The ultimate use or outcome of any of our actions is unknowable, especially in the long term. But, if I do what feels most deeply right, it's hard to regret anything I do. I feel that doing what feels most deeply right is the only clue I really have about what I "should" do. And again, by "feels most deeply right" I don't mean the emotional whim of the moment. I mean what feels deeply right in my whole being: head, heart and gut. I have faith that following this feeling will lead me to my part in the whole play of existence. I'm done with trying to write my part. I just want to find it and play it. And this feeling leads me there. If playing my part leads to some bad consequences, what can I say? I should have done what felt wrong? Nope. I do what feels most deeply right and let the leaves fall where they may. And I keep checking because what feels most deeply right is always changing. And sometimes I think something feels right, but I'm actually over-ruling a bad feeling and pretending it feels right because I want it to feel right. After years of living and learning about this, my sense of what feels right has gotten better. But I'm always checking.
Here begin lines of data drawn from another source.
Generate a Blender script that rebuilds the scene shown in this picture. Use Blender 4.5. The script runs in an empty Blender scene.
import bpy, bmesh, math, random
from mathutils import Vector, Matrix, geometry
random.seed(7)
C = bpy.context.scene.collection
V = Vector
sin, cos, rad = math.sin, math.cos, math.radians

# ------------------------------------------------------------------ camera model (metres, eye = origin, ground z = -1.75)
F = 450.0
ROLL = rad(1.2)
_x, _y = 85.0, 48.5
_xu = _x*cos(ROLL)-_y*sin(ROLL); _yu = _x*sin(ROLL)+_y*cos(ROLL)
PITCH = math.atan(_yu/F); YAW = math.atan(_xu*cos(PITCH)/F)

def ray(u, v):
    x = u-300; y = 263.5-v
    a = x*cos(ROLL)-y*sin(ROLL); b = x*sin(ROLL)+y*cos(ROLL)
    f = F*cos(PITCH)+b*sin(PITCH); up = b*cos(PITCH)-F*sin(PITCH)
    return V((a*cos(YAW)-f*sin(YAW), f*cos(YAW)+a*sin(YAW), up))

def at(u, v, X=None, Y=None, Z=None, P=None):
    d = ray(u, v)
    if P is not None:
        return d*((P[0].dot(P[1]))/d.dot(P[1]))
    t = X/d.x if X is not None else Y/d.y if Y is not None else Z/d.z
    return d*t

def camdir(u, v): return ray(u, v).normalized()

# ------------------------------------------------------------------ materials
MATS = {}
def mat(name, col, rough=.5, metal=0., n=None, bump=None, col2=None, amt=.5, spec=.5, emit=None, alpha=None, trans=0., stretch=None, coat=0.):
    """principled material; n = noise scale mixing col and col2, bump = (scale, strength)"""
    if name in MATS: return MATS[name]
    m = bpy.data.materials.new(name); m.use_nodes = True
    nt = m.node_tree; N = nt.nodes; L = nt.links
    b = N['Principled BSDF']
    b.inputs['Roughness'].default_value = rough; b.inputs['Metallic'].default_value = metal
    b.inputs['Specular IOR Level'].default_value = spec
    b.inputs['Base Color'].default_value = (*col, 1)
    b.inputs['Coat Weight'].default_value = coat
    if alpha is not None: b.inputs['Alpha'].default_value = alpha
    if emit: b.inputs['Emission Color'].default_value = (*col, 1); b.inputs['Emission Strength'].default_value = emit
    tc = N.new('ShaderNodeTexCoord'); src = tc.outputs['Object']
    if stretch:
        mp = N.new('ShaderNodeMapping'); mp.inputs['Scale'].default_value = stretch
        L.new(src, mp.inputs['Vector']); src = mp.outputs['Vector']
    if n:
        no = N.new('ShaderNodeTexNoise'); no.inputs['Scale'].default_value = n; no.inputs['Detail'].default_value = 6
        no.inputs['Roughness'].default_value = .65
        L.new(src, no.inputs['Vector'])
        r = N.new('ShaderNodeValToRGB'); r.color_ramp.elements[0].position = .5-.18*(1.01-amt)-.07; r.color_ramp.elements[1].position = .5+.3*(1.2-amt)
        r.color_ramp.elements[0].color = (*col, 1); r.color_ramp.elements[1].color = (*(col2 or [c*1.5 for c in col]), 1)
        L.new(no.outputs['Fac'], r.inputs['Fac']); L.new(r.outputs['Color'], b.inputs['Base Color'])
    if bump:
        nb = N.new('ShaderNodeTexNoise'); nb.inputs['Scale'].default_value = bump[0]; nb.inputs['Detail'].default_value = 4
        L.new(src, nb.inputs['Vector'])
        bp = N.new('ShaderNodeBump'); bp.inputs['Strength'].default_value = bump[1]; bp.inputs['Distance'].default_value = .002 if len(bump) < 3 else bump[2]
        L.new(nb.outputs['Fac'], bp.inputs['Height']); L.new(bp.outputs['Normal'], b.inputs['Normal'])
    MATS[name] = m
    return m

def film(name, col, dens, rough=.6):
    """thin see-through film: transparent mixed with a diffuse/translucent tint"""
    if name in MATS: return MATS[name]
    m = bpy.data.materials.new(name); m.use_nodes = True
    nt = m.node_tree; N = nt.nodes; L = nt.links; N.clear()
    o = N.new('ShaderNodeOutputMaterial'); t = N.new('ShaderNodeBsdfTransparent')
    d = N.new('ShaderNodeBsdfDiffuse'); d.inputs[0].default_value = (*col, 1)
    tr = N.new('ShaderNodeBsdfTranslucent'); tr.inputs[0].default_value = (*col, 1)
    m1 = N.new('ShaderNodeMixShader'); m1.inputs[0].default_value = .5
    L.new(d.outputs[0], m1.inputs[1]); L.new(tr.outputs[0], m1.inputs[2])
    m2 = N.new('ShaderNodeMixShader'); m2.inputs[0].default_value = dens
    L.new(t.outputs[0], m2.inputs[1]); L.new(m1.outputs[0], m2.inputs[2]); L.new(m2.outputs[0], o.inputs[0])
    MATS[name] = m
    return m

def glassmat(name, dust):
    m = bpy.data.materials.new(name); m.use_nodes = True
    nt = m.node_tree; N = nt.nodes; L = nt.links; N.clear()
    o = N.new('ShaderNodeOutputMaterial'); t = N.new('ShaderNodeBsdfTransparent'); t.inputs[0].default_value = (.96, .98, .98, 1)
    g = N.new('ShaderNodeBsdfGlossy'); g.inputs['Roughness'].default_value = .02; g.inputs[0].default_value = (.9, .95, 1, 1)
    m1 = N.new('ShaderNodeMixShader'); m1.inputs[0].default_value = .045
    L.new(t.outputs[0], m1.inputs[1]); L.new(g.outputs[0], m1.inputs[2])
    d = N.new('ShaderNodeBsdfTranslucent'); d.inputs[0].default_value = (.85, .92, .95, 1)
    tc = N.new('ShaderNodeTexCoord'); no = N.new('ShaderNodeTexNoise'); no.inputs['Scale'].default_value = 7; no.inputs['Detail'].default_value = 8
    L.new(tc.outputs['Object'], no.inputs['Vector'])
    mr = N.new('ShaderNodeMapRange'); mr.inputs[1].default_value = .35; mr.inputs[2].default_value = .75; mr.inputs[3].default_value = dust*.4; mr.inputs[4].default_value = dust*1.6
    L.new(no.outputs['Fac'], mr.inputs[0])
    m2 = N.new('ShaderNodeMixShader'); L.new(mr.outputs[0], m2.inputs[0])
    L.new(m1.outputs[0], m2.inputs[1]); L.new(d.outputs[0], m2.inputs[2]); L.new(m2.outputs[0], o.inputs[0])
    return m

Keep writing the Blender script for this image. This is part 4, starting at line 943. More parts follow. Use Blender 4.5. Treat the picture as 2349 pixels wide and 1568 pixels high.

As a consequence of living like this, I often do things that make no sense to people who have different goals. If my goal it to make money and develop a following and become famous, the rational thing to do is not to give all my music away on my site and record 2 or 3 albums a year. But if my goal is to do what feels most deeply right, enjoy a creative life, be true to my muse and get heard a bit while I'm still alive, well then, my methods make more sense. People often assume that others have the same goals they do, and then judge their actions accordingly. 

I cannot know the ultimate consequences of any of my actions, but I can do my best to aim for something that I think of as "good". But I generally don't do that. I take in everything I feel like taking in, plan as best I can, and then look for that "right" feeling to guide me to my part in the big play. I don't think of myself as the playwright and I don't know what my part is. Good guy? Bad guy? Example to others of what to do? What not to do? Hero? Fool? Ballast? I don't know and none of it matters in the long run anyway. So I just follow that feeling and have faith that whatever the Universe has "in mind" for itself, I will best serve it by using the body that it evolved, to tell me where my entrance is, which lines are mine and when to leave the stage. Others can judge and review my performance should they wish, but I just want to play my part well and be as sure as I can that it's my part I'm playing, not yours or anyone else's. 


  1. Thanks! I really needed to read this today- a great reminder

  2. This is wonderful. Thank you so much. Lonna

  3. You are a long winded kid aren't you?
    Well good for those of us who know you.